コロナ禍に関連して、働き方改革(特にテレワーク)に大きな関心が寄せられている。その課題の多くは、その効率性、仕事と生活の区分け、長時間労働、等である。
ここでは、マスコミ等があまり取り上げていない、テレワークと身だしなみについて考えてみる。さて、従来の新入社員教育と言えば、挨拶の仕方・言葉遣い・身だしなみ等の指導から始まり、段階を踏んで、仕事の進め方や指揮命令の受け方等を習得したものである。

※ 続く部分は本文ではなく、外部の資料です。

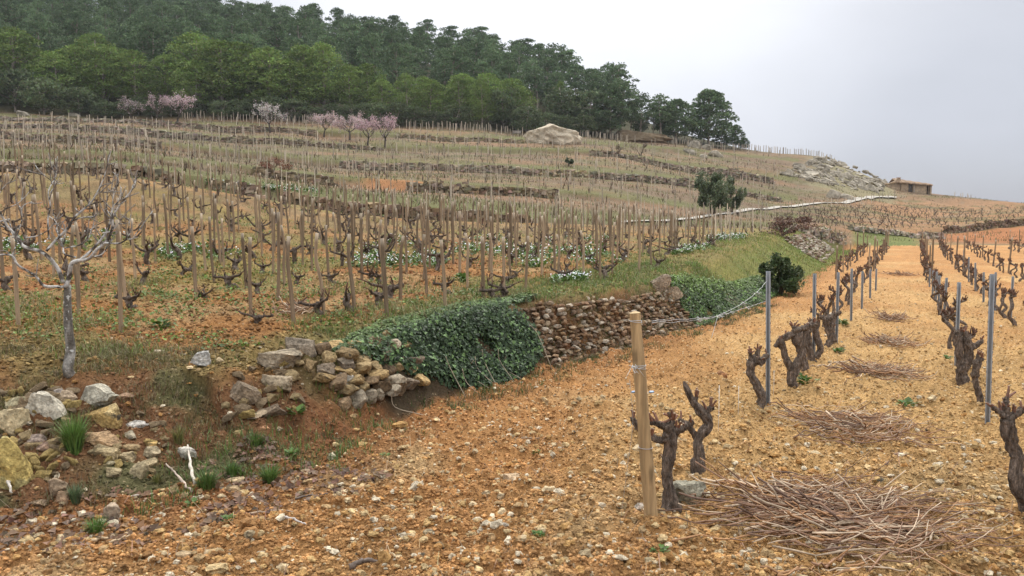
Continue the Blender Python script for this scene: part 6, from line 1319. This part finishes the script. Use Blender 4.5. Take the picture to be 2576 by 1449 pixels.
# end and intermediate wooden posts of the far rows
def far_posts():
    me = [stake_mesh(50 + k, .032) for k in range(3)]; r = np.random.default_rng(9)
    for lab, pa, ys, hs in [('left trellis row', (1690, 1283), [30, 34, 38.5, 43, 47.5, 52, 55], 1.25), ('right trellis row', (2430, 968), [29, 33, 37, 42, 47, 52, 57], 1.25), ('short row close to the grassy bank', (2107, 693), [29.7, 33, 37, 42, 47, 51], 1.2), ('second row to the right of the alley', (2483, 752), [32, 38, 44, 50, 57], 1.2), ('third row to the right of the alley', (2500, 672), [22, 27, 33, 39, 45, 51, 57], 1.2), ('fourth row to the right of the alley', (2548, 640), [28, 34, 40, 46, 52, 57], 1.2)]:
        p0 = gz(*pa)[:2]
        for y in ys:
            q = p0 + RD * (y - p0[1]) / RD[1]; u, v = pxof(q[0], q[1], 0)
            if u > 2620: continue
            o = link('trellis_stake', me[r.integers(3)]); o.location = (q[0] + .1, q[1], hz(q[0], q[1])); o.scale = (1, 1, hs * r.uniform(.95, 1.35)); o.rotation_euler = (r.normal(0, .03), r.normal(0, .03), 0)
            tag(o, f'grey wooden stake standing far along the {lab}', 'stake', 'wooden stakes of the far trellis rows')
far_posts()
def wires():
    b = onground(1932, 1018); Y = b[1]; r = np.random.default_rng(15)
    for pts, lab in [([(1931, 706, Y), (1900, 738, Y - .25), (1850, 773, Y - .5), (1800, 795, Y - .9), (1735, 802, Y - 1.7), (1640, 808, onground(1640, 1322)[1] + .02)], 'upper slack wire from the first metal post to the top of the wooden post'), ([(1929, 757, Y), (1880, 773, Y - .3), (1800, 797, Y - .8), (1740, 806, Y - 1.6), (1640, 812, onground(1640, 1322)[1] + .02)], 'lower slack wire from the first metal post to the top of the wooden post')]:
        P = smooth_path([p3(*q) for q in pts], 40); P[1:-1] += r.normal(0, .003, (38, 3)); V, Fs = tube(P, .0022, 5); mb = MB(); mb.add(V, Fs, (.50, .50, .50))
        for _ in range(5):                                           # twisted joints
            c = P[r.integers(4, 30)]; a = np.linspace(0, 12, 22); V, Fs = tube(np.c_[c[0] + .012 * np.cos(a) + a * .003, c[1] + .012 * np.sin(a), c[2] + .010 * np.sin(a * .7) - .0012 * a], .0018, 4); mb.add(V, Fs, (.55, .55, .55))
        o = link('trellis_wire', mb.mesh('trellis_wire', True, P[0]), M['wire'], loc=P[0]); tag(o, lab, 'wire', 'slack wires of the left row')
    p = [p3(1805, 796, Y - .85), p3(1800, 815, Y - .9), p3(1790, 850, Y - 1.0), p3(1793, 838, Y - 1.0)]; V, Fs = tube(smooth_path(p, 14), .0018, 4); mb = MB(); mb.add(V, Fs, (.5, .5, .5)); o = link('trellis_wire', mb.mesh('trellis_wire', True, p[0]), M['wire'], loc=p[0]); tag(o, 'cut end of wire dangling from the slack wires', 'wire', 'slack wires of the left row')
    # white plastic canes standing by the vines
    for u, v, h, lab in [(1806, 1105, 140, 'thin white cane standing right of the S shaped vine'), (1856, 1058, 90, 'thin white cane left of the zigzag vine'), (1945, 1000, 70, 'thin white cane right of the first metal post')]:
        p = onground(u, v, lo=4); m = pxm(p[1]); V, Fs = tube([(0, 0, -.05), (.004, 0, h * m * .5), (.002, 0, h * m)], .0032, 6); mb = MB(); mb.add(V, Fs, (.62, .58, .50)); o = link('plant_cane', mb.mesh('plant_cane', True), M['twig'], loc=p); tag(o, lab, 'cane', 'thin canes in the left row')
wires()

# ------------------------------------------------------------------ heaps of pruned canes, loose sticks
def cane_heap(u, v, wpx, hpx, n, label, seed, stray=8, thick=.0042):
    r = np.random.default_rng(seed); c = onground(u, v, lo=4); m = pxm(c[1]); W_ = wpx * m / 2
    D_ = hpx / 2 * c[1] ** 2 / (F * CAMH); mb = MB(); Hh = .035 + .025 * W_
    for k in range(n + stray):
        s_ = k >= n; a = r.normal(0, .33) if not s_ else r.uniform(-1.2, 1.2); L = W_ * r.uniform(.55, 1.5) if not s_ else W_ * r.uniform(.5, 1.1)
        x0 = r.normal(0, .36) * W_ * (1 if not s_ else 1.6); y0 = r.normal(0, .42) * D_ * (1 if not s_ else 1.2); top = Hh * max(0, 1 - (x0 / W_) ** 2 - (y0 / (D_ + 1e-6)) ** 2 * .6); z0 = r.uniform(.012, .03 + top)
        d = np.array([math.cos(a), math.sin(a), 0]); bend = r.normal(0, .17) * L; nn = np.array([-d[1], d[0], 0]); lift = (r.random(2) ** 3) * .10 * (1.3 if not s_ else 1.0)
        if r.random() < .18: lift[r.integers(2)] += r.uniform(.03, .18) * min(1, W_)
        P = np.array([[x0, y0, z0] - d * L / 2 + [0, 0, lift[0]], [x0, y0, z0] - d * L * .17 + nn * bend * .6, [x0, y0, z0] + d * L * .17 + nn * bend, [x0, y0, z0] + d * L / 2 + nn * bend * .3 + [0, 0, lift[1]]]); P[:, 2] = np.maximum(P[:, 2], .012)
        Q = smooth_path(P, 11); Q[1:-1] += r.normal(0, .009, (9, 3)); th = thick * r.uniform(.6, 1.45) * (1.25 if r.random() < .15 else 1); rad = np.linspace(th, th * .45, 11) * (1 + .25 * (np.arange(11) % 2))
        V, Fs = tube(Q, rad, 6 if W_ > .4 else 4); q = r.random(); col = np.array((.30, .165, .08)) if q < .34 else (np.array((.20, .115, .07)) if q < .62 else (np.array((.42, .32, .22)) if q < .88 else np.array((.14, .085, .06))))
        mb.add(V, Fs, col * r.uniform(.75, 1.3))
        if r.random() < .4:
            i = r.integers(3, 8); e_ = Q[i] + (d * r.choice((-1, 1)) + nn * r.normal(0, .8)) * L * .14 + [0, 0, r.uniform(0, .07)]; V, Fs = tube([Q[i], (Q[i] + e_) / 2, e_], [th * .6, th * .45, th * .3], 4); mb.add(V, Fs, col)
    V = np.concatenate(mb.v); g = height(V[:, 0] + c[0], V[:, 1] + c[1]) - c[2]; V[:, 2] += g + .6 * relief(V[:, 0] + c[0], V[:, 1] + c[1]) + .012; mb.v = [V]
    o = link('cane_heap', mb.mesh('cane_heap', True), M['twig'], loc=c + np.array([0, 0, .015])); tag(o, label, 'cane heap', 'heaps of pruned vine canes in the alley')
cane_heap(2110, 1318, 570, 230, 270, 'largest heap of pruned canes lying across the alley in front', 701, 26, .0045)
cane_heap(2150, 1085, 340, 100, 115, 'second heap of reddish canes, with one long cane sticking out left', 702, 14)
cane_heap(2200, 945, 200, 44, 120, 'third heap of canes, flat and dark, beyond the second', 703, 8, .005)
cane_heap(2240, 870, 135, 24, 70, 'fourth heap of canes, small and low in the alley', 704, 5, .0055)
cane_heap(2245, 806, 90, 18, 55, 'fifth heap of canes with some ends sticking up', 705, 8, .006)
cane_heap(2268, 694, 70, 10, 40, 'farthest faint heap of canes in the alley', 706, 4, .008)
cane_heap(745, 790, 110, 24, 46, 'scatter of reddish canes lying on the terrace between the stakes', 707, 10, .0055)
def stick(pts, rad, col, label, up=.0):
    Pp = [onground(u, v, lo=3.5) + np.array([0, 0, h]) for u, v, h in pts]; Pp = [q + np.array([0, 0, max(0, float(relief(q[:1], q[1:2])[0]))]) for q in Pp]; b = Pp[0]; Q = smooth_path(np.array(Pp) - b, 14); Q[1:-1] += np.random.default_rng(int(pts[0][0])).normal(0, rad * .35, (12, 3)); V, Fs = tube(Q, np.linspace(rad, rad * .55, 14), 7, .25, int(pts[0][1])); mb = MB(); mb.add(V, Fs, np.asarray(col)[None] * (.7 + .6 * vn(V[:, 0] * 60, V[:, 2] * 60 + V[:, 1] * 30, 3))[:, None])
    o = link('stick', mb.mesh('stick', True), M['twig'], loc=b); tag(o, label, 'stick', 'dead sticks on the ground')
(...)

ところが、テレワーク(在宅勤務等)は出社を前提としない為、勤め人の身だしなみが根本的に変わるのではなかろうか。少なくても、従来ほど外見を気にしなくなると思う。化粧品・服装・持ち物等の需要が減少又は変化するだけでなく、挨拶・言葉遣い・表情・笑顔等のマナーや各種身だしなみの品位が下がるのではないか。今でも接客を重視する一部の職場では、鏡を見て身だしなみを確認している。
江戸時代の有名な書物『葉隠』にも、「風体の修業は、不断鏡を見て直したるがよし。これ秘蔵の事なり。諸人鏡をよく見ぬゆえ、風体わろし」とある(山本常朝口述、和辻哲郎・古川哲史校訂、岩波文庫)。将来コロナ禍が収まっても、テレワークは衰退しないと思うが、職場や店舗において身だしなみが廃れる事は止めて欲しい。